Financial literacy experts advise parents to begin discussing money with their children as early as age three [1].
Establishing these habits early helps children develop a healthier relationship with finances and prevents the common adult regret of not learning money management sooner [1, 2].
Beverly Wilks, a financial-literacy coach, said that parents should integrate these lessons into daily life [3]. Experts recommend using everyday family settings, such as shopping trips or the distribution of an allowance, to make abstract concepts tangible [4].
Many specialists suggest using Financial Literacy Month in April as a prompt to initiate these conversations [2, 4]. By aligning lessons with a recognized month of awareness, parents can create a structured starting point for their children's education.
Teaching children about money is not limited to formal lessons. Mitchell Kraus said, "The best way parents can teach their children good financial habits is by discussing the money decisions that they make" [5]. This approach allows children to see the practical application of budgeting and spending in real time.

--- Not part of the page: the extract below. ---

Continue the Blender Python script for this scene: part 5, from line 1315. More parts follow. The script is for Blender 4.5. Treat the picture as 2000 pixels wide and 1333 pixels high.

While some sources suggest that financial accounts can be opened for children at any age, the consensus among literacy experts is that basic concepts can be grasped starting at age three [1, 6]. This early introduction allows children to understand the difference between wanting and needing before they reach school age.
“Children can begin learning basic money concepts at age three.”
Shifting financial education from a formal adolescent milestone to a toddler-age habit reflects a broader trend in behavioral science. By introducing scarcity and value concepts at age three, parents transition financial literacy from a set of rules to a fundamental part of a child's cognitive development, potentially reducing lifelong financial anxiety.